人間のA子が痩せたのは美しくなるという目的を持ったからだという言い方は認められるが、チンパンジーのA子が痩せたのは美しくなるという目的を持ったからだという言い方は認められない。これはどういうことでしょうか?
「チンパンジーのA子はなぜ、そんなに痩せたのですか?」
「一日一食にしたからです」
「なぜ、一日一食にしたのですか?」
「痩せさせるためです」
「なぜ、瘠せさせたのですか?」
「美しく見せるためです」
前に挙げた会話と似ていますが、ちょっと違ってきましたね。
また少しだけ変えてみましょう。
「A子はなぜ、そんなに痩せたのですか?」
「一日一食にしたからです」
「なぜ、一日一食にしたのですか?」
「痩せさせるためです」
「なぜ、瘠せさせたのですか?」
「美しく見せるためです」
何かおかしいですね。不気味な会話の感じがします。ヘンゼルとグレーテル の逆バージョンのようです。

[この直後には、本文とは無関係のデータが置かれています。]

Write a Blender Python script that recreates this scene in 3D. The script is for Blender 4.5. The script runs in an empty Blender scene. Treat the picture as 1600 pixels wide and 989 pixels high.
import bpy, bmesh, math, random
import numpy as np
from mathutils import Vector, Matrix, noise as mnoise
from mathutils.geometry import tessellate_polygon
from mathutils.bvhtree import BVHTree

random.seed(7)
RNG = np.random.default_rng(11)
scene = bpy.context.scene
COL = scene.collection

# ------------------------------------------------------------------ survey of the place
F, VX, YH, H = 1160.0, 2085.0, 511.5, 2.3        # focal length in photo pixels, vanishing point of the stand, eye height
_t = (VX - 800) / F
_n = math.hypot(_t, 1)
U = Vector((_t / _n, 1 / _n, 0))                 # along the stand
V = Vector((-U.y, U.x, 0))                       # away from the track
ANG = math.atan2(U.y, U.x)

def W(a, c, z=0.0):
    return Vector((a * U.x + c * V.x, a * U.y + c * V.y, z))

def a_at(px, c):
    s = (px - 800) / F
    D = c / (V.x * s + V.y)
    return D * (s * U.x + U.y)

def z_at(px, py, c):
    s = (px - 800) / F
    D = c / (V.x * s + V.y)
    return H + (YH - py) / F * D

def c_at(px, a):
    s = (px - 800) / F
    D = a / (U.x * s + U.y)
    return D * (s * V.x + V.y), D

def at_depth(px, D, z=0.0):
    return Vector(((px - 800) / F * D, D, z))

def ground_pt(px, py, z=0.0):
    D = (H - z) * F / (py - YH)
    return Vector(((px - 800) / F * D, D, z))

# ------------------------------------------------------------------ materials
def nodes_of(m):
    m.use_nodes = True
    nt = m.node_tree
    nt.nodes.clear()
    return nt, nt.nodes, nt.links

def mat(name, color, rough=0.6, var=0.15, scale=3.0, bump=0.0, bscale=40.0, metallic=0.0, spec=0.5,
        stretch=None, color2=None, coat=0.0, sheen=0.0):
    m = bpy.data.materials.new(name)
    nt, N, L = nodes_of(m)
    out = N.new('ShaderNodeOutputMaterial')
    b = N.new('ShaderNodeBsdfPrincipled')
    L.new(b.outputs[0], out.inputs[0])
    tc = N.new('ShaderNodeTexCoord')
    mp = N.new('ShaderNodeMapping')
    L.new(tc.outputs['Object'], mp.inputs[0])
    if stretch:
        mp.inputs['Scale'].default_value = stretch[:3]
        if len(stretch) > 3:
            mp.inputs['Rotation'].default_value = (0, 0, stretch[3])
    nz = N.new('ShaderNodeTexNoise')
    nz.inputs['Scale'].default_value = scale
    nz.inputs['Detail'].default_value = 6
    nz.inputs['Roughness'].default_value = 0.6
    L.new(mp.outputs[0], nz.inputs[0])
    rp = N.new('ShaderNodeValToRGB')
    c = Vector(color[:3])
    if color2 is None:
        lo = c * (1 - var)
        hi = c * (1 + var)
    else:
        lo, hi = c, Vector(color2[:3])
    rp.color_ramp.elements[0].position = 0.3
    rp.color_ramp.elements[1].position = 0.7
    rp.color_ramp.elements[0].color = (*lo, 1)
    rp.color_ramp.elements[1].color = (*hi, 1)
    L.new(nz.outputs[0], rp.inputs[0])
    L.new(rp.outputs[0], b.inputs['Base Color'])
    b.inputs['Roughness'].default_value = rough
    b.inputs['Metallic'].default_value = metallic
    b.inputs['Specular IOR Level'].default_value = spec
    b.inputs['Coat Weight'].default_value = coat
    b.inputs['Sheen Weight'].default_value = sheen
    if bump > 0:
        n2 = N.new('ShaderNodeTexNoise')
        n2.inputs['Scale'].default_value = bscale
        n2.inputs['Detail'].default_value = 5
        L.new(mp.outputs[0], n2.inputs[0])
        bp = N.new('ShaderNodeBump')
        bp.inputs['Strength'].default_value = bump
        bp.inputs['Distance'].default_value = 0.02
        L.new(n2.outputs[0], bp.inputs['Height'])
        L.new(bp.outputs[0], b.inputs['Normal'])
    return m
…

この場合でも、質問者の「なぜ」という質問に対して回答者はまじめに答えています。この回答者は、質問者が「なぜ」と聞いている現象を引き起こしているだれかがそれをしている目的を回答しています。このような会話が進んでいるところを私たちが立ち聞きしているとすれば、この回答で質問者は納得しているように会話は進んでいると感じられますね。